Chatterjee mengatakan, para pria melepaskan pekerjaan mereka sebagai buruh di kota dan pulang kampung ke daerah itu agar bisa bekerja di dalam hutan.
Mereka tergiur karena bekerja di hutan dapat menghasilkan hingga 700 rupee (Rp 136.000) dalam sehari dibandingkan pendapatan sebagai pekerjaan buruh yang hanya 200 rupee (Rp 39.000).
Mereka kemudian memasuki area terlarang, menempatkan diri mereka dalam bahaya diserang oleh harimau bengal yang terancam punah.
Dan bakau di hutan merupakan habitat penting bagi harimau.
Dari 60.000 pekerja di hutan, Chatterjee mengatakan bahwa hanya seperempat dari mereka yang memiliki izin untuk bekerja.
Oleh karena itu, orang-orang yang tidak memiliki izin bekerja dianggap sebagai pekerja ilegal dan keluarga korban takut melapor jika ada serangan harimau yang mematikan.

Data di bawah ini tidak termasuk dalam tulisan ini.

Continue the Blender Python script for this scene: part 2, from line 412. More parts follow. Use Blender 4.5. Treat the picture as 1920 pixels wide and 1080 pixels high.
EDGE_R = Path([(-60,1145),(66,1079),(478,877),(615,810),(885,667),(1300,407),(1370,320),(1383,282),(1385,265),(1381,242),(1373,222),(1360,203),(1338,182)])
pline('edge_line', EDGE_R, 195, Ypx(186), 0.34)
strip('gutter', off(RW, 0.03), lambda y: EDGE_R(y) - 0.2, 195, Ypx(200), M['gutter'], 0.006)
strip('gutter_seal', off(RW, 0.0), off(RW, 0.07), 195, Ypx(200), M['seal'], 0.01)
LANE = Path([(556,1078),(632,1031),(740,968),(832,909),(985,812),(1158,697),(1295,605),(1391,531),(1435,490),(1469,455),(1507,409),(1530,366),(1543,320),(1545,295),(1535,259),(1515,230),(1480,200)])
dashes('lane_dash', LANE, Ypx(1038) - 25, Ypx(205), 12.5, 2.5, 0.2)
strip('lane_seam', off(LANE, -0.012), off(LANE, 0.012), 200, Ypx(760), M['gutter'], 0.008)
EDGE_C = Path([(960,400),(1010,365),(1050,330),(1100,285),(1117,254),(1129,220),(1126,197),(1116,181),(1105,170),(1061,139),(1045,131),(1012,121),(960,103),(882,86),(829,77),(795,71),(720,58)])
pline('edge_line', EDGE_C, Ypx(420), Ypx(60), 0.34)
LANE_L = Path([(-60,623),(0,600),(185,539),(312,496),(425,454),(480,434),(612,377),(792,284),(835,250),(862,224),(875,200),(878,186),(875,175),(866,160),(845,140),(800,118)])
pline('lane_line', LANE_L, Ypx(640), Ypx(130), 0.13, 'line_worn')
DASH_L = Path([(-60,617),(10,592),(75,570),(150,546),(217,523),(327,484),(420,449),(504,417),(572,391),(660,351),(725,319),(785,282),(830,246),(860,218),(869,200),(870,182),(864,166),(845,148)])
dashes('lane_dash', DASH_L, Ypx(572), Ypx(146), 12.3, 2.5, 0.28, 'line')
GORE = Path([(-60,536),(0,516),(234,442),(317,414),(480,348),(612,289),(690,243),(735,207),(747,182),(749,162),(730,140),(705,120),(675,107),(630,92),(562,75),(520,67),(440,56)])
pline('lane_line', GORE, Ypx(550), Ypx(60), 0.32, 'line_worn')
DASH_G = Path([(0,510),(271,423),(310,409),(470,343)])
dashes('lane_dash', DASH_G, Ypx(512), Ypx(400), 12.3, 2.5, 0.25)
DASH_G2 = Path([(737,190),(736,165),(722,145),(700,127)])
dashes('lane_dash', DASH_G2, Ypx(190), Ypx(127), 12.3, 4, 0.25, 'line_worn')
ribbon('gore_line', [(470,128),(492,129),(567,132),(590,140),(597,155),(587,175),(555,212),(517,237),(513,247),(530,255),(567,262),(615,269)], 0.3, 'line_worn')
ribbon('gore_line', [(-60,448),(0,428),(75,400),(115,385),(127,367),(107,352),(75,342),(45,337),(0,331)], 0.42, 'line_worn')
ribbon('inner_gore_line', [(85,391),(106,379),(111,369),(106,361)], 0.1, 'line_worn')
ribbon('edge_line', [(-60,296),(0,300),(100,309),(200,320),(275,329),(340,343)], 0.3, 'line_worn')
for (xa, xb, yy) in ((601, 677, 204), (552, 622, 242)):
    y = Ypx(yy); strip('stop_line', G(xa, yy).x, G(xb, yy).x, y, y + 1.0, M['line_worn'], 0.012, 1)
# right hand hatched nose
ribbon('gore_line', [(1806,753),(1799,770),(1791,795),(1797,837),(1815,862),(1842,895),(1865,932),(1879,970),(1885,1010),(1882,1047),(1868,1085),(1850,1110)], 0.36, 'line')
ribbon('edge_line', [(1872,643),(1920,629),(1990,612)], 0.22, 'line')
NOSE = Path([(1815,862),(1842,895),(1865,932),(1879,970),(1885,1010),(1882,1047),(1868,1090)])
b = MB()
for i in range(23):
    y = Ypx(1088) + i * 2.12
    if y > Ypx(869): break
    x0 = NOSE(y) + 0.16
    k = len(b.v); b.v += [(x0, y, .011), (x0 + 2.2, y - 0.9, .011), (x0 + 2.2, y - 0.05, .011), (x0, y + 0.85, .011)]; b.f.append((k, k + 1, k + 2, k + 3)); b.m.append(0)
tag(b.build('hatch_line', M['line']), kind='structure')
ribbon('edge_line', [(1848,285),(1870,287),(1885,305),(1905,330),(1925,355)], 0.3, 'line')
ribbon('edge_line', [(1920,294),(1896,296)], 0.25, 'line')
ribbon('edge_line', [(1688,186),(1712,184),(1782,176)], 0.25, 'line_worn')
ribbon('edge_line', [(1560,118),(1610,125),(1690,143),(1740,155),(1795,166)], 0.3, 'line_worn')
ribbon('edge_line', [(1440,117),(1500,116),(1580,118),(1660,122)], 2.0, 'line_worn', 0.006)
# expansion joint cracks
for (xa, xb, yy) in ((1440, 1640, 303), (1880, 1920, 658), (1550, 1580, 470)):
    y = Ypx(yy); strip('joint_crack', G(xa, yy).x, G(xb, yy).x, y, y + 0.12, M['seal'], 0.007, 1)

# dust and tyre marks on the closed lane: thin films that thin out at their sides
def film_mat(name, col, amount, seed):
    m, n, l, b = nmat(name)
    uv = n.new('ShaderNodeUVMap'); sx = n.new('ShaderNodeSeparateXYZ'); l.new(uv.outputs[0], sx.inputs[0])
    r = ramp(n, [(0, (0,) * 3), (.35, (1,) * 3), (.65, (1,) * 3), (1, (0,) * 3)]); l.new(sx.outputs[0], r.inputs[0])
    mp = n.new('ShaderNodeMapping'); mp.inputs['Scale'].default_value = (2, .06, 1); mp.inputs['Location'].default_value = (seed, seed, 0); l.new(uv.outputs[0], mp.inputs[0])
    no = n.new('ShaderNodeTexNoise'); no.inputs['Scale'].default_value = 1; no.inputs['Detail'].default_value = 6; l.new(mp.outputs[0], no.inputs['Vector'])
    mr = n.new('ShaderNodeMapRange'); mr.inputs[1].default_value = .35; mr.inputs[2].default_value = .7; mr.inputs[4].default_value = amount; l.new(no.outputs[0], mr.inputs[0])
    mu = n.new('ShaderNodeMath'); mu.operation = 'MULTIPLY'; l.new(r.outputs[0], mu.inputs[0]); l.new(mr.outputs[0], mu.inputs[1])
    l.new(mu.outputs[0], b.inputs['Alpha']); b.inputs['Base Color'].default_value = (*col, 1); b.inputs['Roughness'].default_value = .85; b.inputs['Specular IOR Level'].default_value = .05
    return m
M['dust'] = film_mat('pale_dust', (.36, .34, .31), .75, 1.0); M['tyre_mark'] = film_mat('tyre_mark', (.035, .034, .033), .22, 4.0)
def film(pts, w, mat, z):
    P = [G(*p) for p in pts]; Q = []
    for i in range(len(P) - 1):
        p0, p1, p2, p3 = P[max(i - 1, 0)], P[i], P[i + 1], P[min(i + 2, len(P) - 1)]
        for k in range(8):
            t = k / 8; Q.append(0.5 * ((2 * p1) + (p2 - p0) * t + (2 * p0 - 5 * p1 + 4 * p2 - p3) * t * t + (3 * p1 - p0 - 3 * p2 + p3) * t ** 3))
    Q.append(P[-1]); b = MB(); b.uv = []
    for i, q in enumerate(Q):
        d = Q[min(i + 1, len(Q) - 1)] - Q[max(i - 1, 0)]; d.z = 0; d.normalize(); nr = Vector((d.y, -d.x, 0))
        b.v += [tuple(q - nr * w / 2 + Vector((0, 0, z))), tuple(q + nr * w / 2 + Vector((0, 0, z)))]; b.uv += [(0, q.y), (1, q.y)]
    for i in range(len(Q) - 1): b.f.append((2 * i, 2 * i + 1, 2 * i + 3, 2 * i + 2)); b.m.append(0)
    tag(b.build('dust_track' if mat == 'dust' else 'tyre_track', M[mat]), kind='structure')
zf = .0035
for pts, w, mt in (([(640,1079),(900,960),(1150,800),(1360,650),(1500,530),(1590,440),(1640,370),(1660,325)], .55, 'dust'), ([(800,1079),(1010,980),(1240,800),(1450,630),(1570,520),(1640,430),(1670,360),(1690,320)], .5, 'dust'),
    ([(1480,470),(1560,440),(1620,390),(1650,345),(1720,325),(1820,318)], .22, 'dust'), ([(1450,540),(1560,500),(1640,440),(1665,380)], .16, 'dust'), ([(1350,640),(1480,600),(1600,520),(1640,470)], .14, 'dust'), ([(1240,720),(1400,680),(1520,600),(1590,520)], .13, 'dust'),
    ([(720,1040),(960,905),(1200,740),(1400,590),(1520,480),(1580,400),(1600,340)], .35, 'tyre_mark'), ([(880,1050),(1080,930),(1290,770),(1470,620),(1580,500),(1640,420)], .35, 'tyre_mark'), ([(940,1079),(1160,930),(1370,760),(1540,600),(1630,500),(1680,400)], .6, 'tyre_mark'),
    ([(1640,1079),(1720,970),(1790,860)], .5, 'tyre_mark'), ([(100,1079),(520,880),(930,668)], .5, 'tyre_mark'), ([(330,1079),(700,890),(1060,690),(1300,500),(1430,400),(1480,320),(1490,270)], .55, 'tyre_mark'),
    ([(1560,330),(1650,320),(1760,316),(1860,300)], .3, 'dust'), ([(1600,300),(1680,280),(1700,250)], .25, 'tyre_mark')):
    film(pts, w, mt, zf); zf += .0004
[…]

"Mereka tidak meminta kompensasi karena takut akan tindakan hukum.
"Mereka bahkan takut melaporkan kematian,” ujar Chatterjee.
Direktur Lapangan Suaka Harimau Sundarban Tapas Das mengatakan hanya mendapat laporan sebanyak 21 kematian resmi akibat penyerangan harimau.
Dari 21 laporan tersebut, hanya empat yang memenuhi syarat untuk mendapatkan kompensasi.
Pemerintah India hanya memberikan kompensasi jika kematian terjadi di luar zona larangan masuk.